Requirement: Emit the data below verbatim, stripping out any pictures.

Dataset section:
[BEGIN]
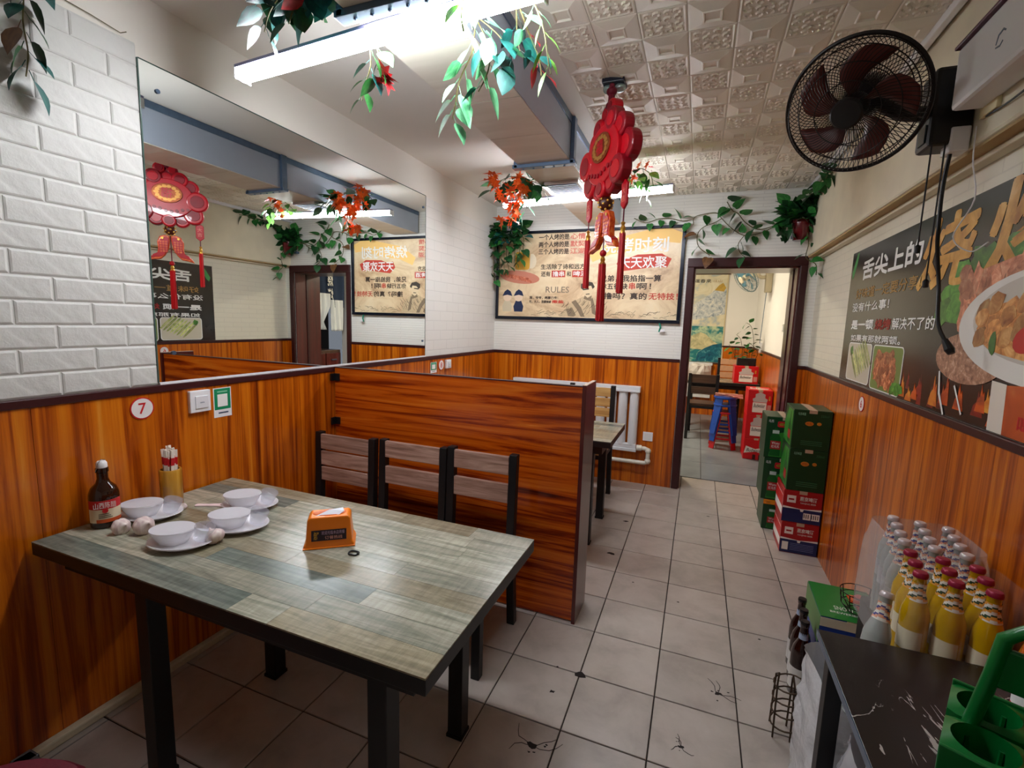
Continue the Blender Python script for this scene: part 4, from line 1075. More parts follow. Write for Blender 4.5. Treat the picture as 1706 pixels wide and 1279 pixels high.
# --- narrower green stack behind
for z0, z1, x0, lb in ((0, .225, .53, 'lowest green carton of the stack behind, with an orange top edge'), (.225, .535, .508, 'middle green carton of the stack behind, with a bottle picture'), (.535, .835, .50, 'top green carton of the stack behind, with a red badge')):
    t, fr, sd, a, b_, h = carton(lb, x0, x0 + .24, 3.78, 4.06, z0, z1, m_cgreen, 0)
    A0, A1 = -a, -a + .13
    m_ = (A0 + A1) / 2
    fr.poly('bright_panel', [(A0 + .03, .01), (A1 + .08, .01), (A1 + .08, h * .7), (A0 + .05, h * .6)], m_cgreen2, t, 0, .0012)
    fr.text('乌苏', A0 + .012, A0 + .045, h * .86, h * .93, m_whitetxt, t, .002)
    if z0 > .1:
        fr.poly('red_badge', rrect(A0 + .07, A0 + .125, h * .76, h * .90, .01), m_redtxt, t, 0, .0018); fr.poly('gold_badge', ell(A0 + .097, h * .83, .018, h * .035, 12), m_gold, t, .0018, .0022)
    fr.poly('bottle_print', [(m_ - .03, h * .06), (m_ + .035, h * .06), (m_ + .032, h * .5), (m_ + .012, h * .62), (m_ + .010, h * .72), (m_ - .012, h * .72), (m_ - .014, h * .62), (m_ - .034, h * .5)], mat('bottle green print', (16, 90, 30), .4), t, .0012, .0018)
    fr.rect('bottle_foil', m_ - .022, m_ + .02, h * .60, h * .68, mat('pale silver print', (196, 210, 200), .4), t, .0018, .0022)
    fr.rect('bottle_label', m_ - .03, m_ + .035, h * .22, h * .42, m_cred, t, .0018, .0022)
    fr.text('红乌苏', m_ - .022, m_ + .027, h * .25, h * .32, m_whitetxt, t, .0026)
    fr.text('Wusu', m_ - .022, m_ + .027, h * .34, h * .40, m_whitetxt, t, .0026)
    if z0 == 0: fr.rect('orange_edge', A0, A1 + .06, h * .84, h * .99, mat('orange yellow print', (232, 140, 30), .4), t, 0, .002)
# --- red cartons of the back room
def bud(t, fr, sd, a, b_, h, big=False):
    if big:
        fr.poly('white_ribbon', [(-a * .95, h * .28), (-a * .8, h * .62), (0, h * .5), (a * .8, h * .62), (a * .95, h * .28), (0, h * .38)], m_whitetxt, t, 0, .002)
        fr.text('Budweiser', -a * .75, a * .75, h * .36, h * .52, m_blacktxt, t, .003, .006, .3)
        for q in range(2): fr.rect('bottle_print', a * (-.2 + q * .5), a * (.05 + q * .5), .004, h * .24, mat('brown print', (70, 20, 14), .4), t, 0, .002)
        return
    fr.poly('crest_print', [(-a * .55, h * .52), (-a * .62, h * .64), (-a * .4, h * .70), (-a * .4, h * .84), (0, h * .92), (a * .4, h * .84), (a * .4, h * .70), (a * .62, h * .64), (a * .55, h * .52)], mat('silver print', (196, 192, 192), .4), t, 0, .002)
    fr.rect('white_label', -a * .58, a * .55, h * .10, h * .50, m_whitetxt, t, 0, .002)
    fr.text('Budweiser', -a * .5, a * .45, h * .30, h * .46, m_blacktxt, t, .003, .004, .3)
    fr.rect('small_label', a * .62, a * .92, h * .14, h * .42, mat('pink print', (222, 150, 150), .5), t, 0, .002)
    fr.rect('small_mark', a * .7, a * .82, h * .6, h * .78, m_gold, t, 0, .002)
for k, (z0, z1, lb) in enumerate(((0, .245, 'bottom red carton with a white ribbon in the back room stack'), (.245, .51, 'middle red carton of the back room stack of three'), (.51, .785, 'top red carton of the back room stack of three, white lettering on its lid'))):
    t, fr, sd, a, b_, h = carton(lb, .56, .80, 5.80, 6.15, z0, z1, m_cred2)
    bud(t, fr, sd, a, b_, h, k == 0)
    if k == 2:
        tp = Fr((0, -b_ + .03, h), (1, 0, 0), (0, 1, 0)); tp.text('Budweiser', -a * .8, a * .8, .05, .20, m_whitetxt, t, .0012, .008, .3)
t, fr, sd, a, b_, h = carton('red carton standing on the back room table under the plant box', .48, .77, 7.0, 7.35, .722, .955, m_cred2)
bud(t, fr, sd, a, b_, h)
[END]
The output:
Continue the Blender Python script for this scene: part 4, from line 1075. More parts follow. Write for Blender 4.5. Treat the picture as 1706 pixels wide and 1279 pixels high.
# --- narrower green stack behind
for z0, z1, x0, lb in ((0, .225, .53, 'lowest green carton of the stack behind, with an orange top edge'), (.225, .535, .508, 'middle green carton of the stack behind, with a bottle picture'), (.535, .835, .50, 'top green carton of the stack behind, with a red badge')):
    t, fr, sd, a, b_, h = carton(lb, x0, x0 + .24, 3.78, 4.06, z0, z1, m_cgreen, 0)
    A0, A1 = -a, -a + .13
    m_ = (A0 + A1) / 2
    fr.poly('bright_panel', [(A0 + .03, .01), (A1 + .08, .01), (A1 + .08, h * .7), (A0 + .05, h * .6)], m_cgreen2, t, 0, .0012)
    fr.text('乌苏', A0 + .012, A0 + .045, h * .86, h * .93, m_whitetxt, t, .002)
    if z0 > .1:
        fr.poly('red_badge', rrect(A0 + .07, A0 + .125, h * .76, h * .90, .01), m_redtxt, t, 0, .0018); fr.poly('gold_badge', ell(A0 + .097, h * .83, .018, h * .035, 12), m_gold, t, .0018, .0022)
    fr.poly('bottle_print', [(m_ - .03, h * .06), (m_ + .035, h * .06), (m_ + .032, h * .5), (m_ + .012, h * .62), (m_ + .010, h * .72), (m_ - .012, h * .72), (m_ - .014, h * .62), (m_ - .034, h * .5)], mat('bottle green print', (16, 90, 30), .4), t, .0012, .0018)
    fr.rect('bottle_foil', m_ - .022, m_ + .02, h * .60, h * .68, mat('pale silver print', (196, 210, 200), .4), t, .0018, .0022)
    fr.rect('bottle_label', m_ - .03, m_ + .035, h * .22, h * .42, m_cred, t, .0018, .0022)
    fr.text('红乌苏', m_ - .022, m_ + .027, h * .25, h * .32, m_whitetxt, t, .0026)
    fr.text('Wusu', m_ - .022, m_ + .027, h * .34, h * .40, m_whitetxt, t, .0026)
    if z0 == 0: fr.rect('orange_edge', A0, A1 + .06, h * .84, h * .99, mat('orange yellow print', (232, 140, 30), .4), t, 0, .002)
# --- red cartons of the back room
def bud(t, fr, sd, a, b_, h, big=False):
    if big:
        fr.poly('white_ribbon', [(-a * .95, h * .28), (-a * .8, h * .62), (0, h * .5), (a * .8, h * .62), (a * .95, h * .28), (0, h * .38)], m_whitetxt, t, 0, .002)
        fr.text('Budweiser', -a * .75, a * .75, h * .36, h * .52, m_blacktxt, t, .003, .006, .3)
        for q in range(2): fr.rect('bottle_print', a * (-.2 + q * .5), a * (.05 + q * .5), .004, h * .24, mat('brown print', (70, 20, 14), .4), t, 0, .002)
        return
    fr.poly('crest_print', [(-a * .55, h * .52), (-a * .62, h * .64), (-a * .4, h * .70), (-a * .4, h * .84), (0, h * .92), (a * .4, h * .84), (a * .4, h * .70), (a * .62, h * .64), (a * .55, h * .52)], mat('silver print', (196, 192, 192), .4), t, 0, .002)
    fr.rect('white_label', -a * .58, a * .55, h * .10, h * .50, m_whitetxt, t, 0, .002)
    fr.text('Budweiser', -a * .5, a * .45, h * .30, h * .46, m_blacktxt, t, .003, .004, .3)
    fr.rect('small_label', a * .62, a * .92, h * .14, h * .42, mat('pink print', (222, 150, 150), .5), t, 0, .002)
    fr.rect('small_mark', a * .7, a * .82, h * .6, h * .78, m_gold, t, 0, .002)
for k, (z0, z1, lb) in enumerate(((0, .245, 'bottom red carton with a white ribbon in the back room stack'), (.245, .51, 'middle red carton of the back room stack of three'), (.51, .785, 'top red carton of the back room stack of three, white lettering on its lid'))):
    t, fr, sd, a, b_, h = carton(lb, .56, .80, 5.80, 6.15, z0, z1, m_cred2)
    bud(t, fr, sd, a, b_, h, k == 0)
    if k == 2:
        tp = Fr((0, -b_ + .03, h), (1, 0, 0), (0, 1, 0)); tp.text('Budweiser', -a * .8, a * .8, .05, .20, m_whitetxt, t, .0012, .008, .3)
t, fr, sd, a, b_, h = carton('red carton standing on the back room table under the plant box', .48, .77, 7.0, 7.35, .722, .955, m_cred2)
bud(t, fr, sd, a, b_, h)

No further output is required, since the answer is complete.